Sue, who lives in Chesham, Bucks, brushed off the £20-a-year extra electricity costs of the old appliance, saying: “It works perfectly and I don’t think it costs that much to run.
“There’s no chance of me buying a new one unless it breaks.”
6. FREEZER: 50+ YEARS OLD
FORMER bus driver Jarvis west, 80, bought a second-hand chest freezer in 1970.
Half a century later, he and wife Diane, 78, are still happy with it – though it produces TEN times more CO2 than a modern freezer would do.
“It might produce more carbon but it’s never let us down and means we’ve been well stocked in lockdown,” insists Jarvis, from Wantage, Oxon.
7. BELLING COOKER: 38 YEARS OLD
HER 1982 cooker means mum Jill Castle has a big gas bill – but she’s the sentimental type and has vowed not to ditch her wedding present.
Jill has been using the trusty Belling Compact Auto De Lux since she tied the knot with husband Peter.
It costs them £45 a year to run and produces 110kg of CO2 annually.
Jill, from Ashford in Kent, said: “It’s probably not very efficient and our children say it’s ancient – but if it works, why buy new?”
8. MOULINEX KNIFE: 49 YEARS OLD
IT looks like a hand-held vacuum cleaner – but Brian Holmes uses this 1971 contraption to slice up his Sunday roast.
The retired insurance broker bought his mum the electric carving knife as a present.
Brian, 68, from Braintree, Essex, said: “My mum passed away in 1996 and I still use the electric knife every week.
“It only takes a few minutes so uses little electricity.”
He could save 1kg of carbon a year by using a normal carving knife.
9. BOOTS HAIRDRYER: 50+ YEARS OLD
CAROLINE Wray’s very Sixties appliance was one of the first hand-held hairdryers – and is still blasting out hot air.
When her yellow HD3 was released, many women still dried their hair in full-head heaters like an astronaut’s helmet.
“It was my granny’s, then my mum’s.

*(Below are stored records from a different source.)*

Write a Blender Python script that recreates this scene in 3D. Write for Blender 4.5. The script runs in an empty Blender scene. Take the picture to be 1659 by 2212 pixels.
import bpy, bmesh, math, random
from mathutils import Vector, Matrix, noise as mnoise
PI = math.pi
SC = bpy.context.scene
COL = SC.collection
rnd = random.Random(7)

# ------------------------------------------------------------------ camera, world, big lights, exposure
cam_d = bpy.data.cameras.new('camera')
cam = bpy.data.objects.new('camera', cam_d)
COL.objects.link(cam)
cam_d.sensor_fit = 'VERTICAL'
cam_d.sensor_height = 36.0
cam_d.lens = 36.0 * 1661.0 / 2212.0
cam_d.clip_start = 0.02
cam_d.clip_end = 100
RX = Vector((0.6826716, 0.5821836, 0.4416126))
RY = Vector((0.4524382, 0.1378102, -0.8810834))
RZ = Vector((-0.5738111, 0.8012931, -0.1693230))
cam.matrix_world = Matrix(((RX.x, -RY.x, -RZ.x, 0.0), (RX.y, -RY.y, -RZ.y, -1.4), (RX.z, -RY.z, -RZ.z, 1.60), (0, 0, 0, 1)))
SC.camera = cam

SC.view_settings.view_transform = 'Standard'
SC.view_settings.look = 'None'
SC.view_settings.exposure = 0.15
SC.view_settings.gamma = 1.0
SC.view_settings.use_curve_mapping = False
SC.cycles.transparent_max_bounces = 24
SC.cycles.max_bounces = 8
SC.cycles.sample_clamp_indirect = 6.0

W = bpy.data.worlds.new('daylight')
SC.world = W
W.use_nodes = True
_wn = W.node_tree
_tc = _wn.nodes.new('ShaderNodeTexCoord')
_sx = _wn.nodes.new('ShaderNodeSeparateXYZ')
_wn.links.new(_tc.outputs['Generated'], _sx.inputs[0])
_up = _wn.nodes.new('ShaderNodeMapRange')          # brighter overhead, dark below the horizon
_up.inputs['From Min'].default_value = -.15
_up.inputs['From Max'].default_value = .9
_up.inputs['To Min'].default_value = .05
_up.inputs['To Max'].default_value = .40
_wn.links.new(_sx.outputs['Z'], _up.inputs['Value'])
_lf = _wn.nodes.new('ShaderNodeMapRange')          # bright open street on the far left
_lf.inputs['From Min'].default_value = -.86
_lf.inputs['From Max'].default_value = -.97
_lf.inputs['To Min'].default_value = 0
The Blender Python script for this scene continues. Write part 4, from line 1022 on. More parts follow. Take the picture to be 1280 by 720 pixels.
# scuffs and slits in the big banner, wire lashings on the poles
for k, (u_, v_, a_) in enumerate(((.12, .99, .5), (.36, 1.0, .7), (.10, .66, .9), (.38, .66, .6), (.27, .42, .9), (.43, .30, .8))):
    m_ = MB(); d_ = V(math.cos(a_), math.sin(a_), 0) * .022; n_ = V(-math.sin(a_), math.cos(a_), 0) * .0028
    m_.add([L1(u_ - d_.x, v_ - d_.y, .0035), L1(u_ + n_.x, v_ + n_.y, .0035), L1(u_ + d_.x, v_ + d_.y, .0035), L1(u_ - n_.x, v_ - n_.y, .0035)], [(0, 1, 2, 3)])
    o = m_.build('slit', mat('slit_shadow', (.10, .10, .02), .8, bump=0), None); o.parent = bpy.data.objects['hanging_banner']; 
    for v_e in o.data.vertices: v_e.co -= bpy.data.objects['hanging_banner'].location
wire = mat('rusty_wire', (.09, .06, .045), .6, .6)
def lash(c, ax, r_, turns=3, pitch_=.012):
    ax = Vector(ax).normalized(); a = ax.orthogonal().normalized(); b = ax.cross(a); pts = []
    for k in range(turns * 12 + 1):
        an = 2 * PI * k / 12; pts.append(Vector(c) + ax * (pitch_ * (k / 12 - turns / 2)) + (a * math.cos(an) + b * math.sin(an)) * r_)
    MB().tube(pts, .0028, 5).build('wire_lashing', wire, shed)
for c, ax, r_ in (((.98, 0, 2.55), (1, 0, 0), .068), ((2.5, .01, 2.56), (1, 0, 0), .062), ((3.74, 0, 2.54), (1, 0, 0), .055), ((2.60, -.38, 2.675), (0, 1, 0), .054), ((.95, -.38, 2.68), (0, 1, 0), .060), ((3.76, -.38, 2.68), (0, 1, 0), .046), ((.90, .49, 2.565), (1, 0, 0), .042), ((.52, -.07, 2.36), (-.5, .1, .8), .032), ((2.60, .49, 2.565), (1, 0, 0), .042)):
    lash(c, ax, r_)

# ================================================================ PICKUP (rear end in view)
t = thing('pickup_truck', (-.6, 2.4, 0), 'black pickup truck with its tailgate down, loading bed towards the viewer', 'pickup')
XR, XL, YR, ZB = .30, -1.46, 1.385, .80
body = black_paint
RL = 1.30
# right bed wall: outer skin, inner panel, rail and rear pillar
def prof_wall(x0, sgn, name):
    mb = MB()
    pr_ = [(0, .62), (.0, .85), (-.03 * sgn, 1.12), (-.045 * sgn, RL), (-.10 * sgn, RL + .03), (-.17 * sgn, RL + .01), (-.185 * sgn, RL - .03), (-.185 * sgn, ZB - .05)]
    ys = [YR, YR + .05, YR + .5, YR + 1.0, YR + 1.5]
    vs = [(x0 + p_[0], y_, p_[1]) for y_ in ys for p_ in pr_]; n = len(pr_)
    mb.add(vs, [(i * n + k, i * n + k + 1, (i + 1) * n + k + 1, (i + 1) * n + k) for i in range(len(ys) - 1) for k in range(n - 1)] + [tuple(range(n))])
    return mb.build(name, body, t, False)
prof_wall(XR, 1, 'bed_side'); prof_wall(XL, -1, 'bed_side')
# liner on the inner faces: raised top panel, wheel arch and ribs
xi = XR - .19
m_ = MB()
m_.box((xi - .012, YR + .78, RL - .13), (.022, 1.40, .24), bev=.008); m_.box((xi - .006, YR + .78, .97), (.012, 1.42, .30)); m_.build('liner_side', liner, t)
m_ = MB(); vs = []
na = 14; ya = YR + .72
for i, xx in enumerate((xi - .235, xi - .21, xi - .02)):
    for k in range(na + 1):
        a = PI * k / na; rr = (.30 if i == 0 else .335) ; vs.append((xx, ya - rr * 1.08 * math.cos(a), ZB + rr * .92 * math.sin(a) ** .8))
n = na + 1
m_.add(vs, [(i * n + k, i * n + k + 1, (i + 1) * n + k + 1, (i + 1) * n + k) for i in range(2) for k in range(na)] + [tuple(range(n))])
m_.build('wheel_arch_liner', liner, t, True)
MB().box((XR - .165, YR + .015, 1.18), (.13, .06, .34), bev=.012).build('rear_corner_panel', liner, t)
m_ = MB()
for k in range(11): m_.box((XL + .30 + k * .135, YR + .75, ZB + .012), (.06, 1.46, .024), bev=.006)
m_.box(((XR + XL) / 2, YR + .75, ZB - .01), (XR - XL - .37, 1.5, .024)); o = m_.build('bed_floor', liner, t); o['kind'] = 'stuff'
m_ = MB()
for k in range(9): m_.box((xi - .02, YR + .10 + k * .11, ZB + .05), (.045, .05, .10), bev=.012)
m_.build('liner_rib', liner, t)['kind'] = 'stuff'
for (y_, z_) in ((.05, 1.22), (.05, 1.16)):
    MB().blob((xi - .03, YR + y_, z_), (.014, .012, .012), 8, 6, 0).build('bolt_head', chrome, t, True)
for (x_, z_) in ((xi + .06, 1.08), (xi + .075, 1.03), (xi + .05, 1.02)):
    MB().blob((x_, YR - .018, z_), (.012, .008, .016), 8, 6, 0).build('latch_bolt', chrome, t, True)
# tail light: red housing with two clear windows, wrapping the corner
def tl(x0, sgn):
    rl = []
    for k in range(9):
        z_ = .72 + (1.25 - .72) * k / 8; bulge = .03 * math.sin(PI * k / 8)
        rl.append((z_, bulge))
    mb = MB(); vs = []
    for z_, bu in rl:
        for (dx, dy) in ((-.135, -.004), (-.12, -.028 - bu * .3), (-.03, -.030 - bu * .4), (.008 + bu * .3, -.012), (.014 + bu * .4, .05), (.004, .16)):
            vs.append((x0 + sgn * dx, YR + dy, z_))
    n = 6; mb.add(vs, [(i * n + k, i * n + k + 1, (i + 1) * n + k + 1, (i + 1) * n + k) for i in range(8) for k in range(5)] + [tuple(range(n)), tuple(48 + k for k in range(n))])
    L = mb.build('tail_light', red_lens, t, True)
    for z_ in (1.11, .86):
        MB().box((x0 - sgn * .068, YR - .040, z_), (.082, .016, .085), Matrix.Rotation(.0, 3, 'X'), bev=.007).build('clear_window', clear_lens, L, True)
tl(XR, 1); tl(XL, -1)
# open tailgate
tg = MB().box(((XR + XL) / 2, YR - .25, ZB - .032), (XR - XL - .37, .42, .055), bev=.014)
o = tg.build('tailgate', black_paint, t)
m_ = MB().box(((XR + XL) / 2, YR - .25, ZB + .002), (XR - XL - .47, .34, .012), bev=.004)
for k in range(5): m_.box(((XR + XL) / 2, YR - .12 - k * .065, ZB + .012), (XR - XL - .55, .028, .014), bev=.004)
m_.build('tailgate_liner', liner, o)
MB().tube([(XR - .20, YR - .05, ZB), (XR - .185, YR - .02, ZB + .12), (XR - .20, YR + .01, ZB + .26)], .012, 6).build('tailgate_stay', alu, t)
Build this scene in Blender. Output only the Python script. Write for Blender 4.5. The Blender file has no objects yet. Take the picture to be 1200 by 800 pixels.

And it’s still going,” says Caroline.
She would save £10 a year with a new dryer producing 75 per cent less carbon.
10. MORPHY RICHARDS IRON: 30 YEARS OLD
KEVIN Back and his wife Kathryn call their iron “Old Faithful”. It has steamed on even as more modern ones went up in smoke.
“It does produce some carbon but there was far more carbon produced making the modern irons that broke,” says delivery driver Kevin, 58, from Northfleet, Kent.
He and Kathryn, a 63-year-old supermarket admin worker, would save £20 a year in electricity if they used a new iron . . . assuming it doesn’t break.